② 被保険者が損害賠償請求権者に対してその損害の賠償をする前に、被保険者の指図により、当社から直接、損害賠償請求権者に支払う場合
③ 被保険者が損害賠償請求権者に対してその損害の賠償をする前に、損害賠償請求権者が本条(1)の先取特権を行使したことにより、当社から直接、損害賠償請求権者に支払う場合
④ 被保険者が損害賠償請求権者に対してその損害の賠償をする前に、当社が被保険者に対物賠償保険金を支払うことを損害賠償請求権者が承諾したことにより、当社から被保険者に支払う場合。ただし、損害賠償請求権者が承諾した金額を限度とします。

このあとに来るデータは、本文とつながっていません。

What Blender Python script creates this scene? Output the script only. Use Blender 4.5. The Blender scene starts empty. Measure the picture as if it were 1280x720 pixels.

(3) 保険金請求権は、損害賠償請求権者以外の第三者に譲り渡し、質権の目的とし、または本
条(2)③の場合を除いて差し押さえることができません。ただし、本条(2)①または④の規定により被保険者が当社に対して対物賠償保険金の支払を請求することができる場合を除きます。
第 13 条[損害賠償請求権者の権利と被保険者の権利の調整]
対物保険金額が、第 12 条[先取特権](2)②または③の規定により損害賠償請求権者に対し て支払われる対物賠償保険金と被保険者が第5条[費用]の規定により当社に対して請求する ことができる対物賠償保険金の合計額に不足する場合は、当社は、被保険者に対する対物賠償 保険金の支払に先立って損害賠償請求権者に対する対物賠償保険金の支払を行うものとします。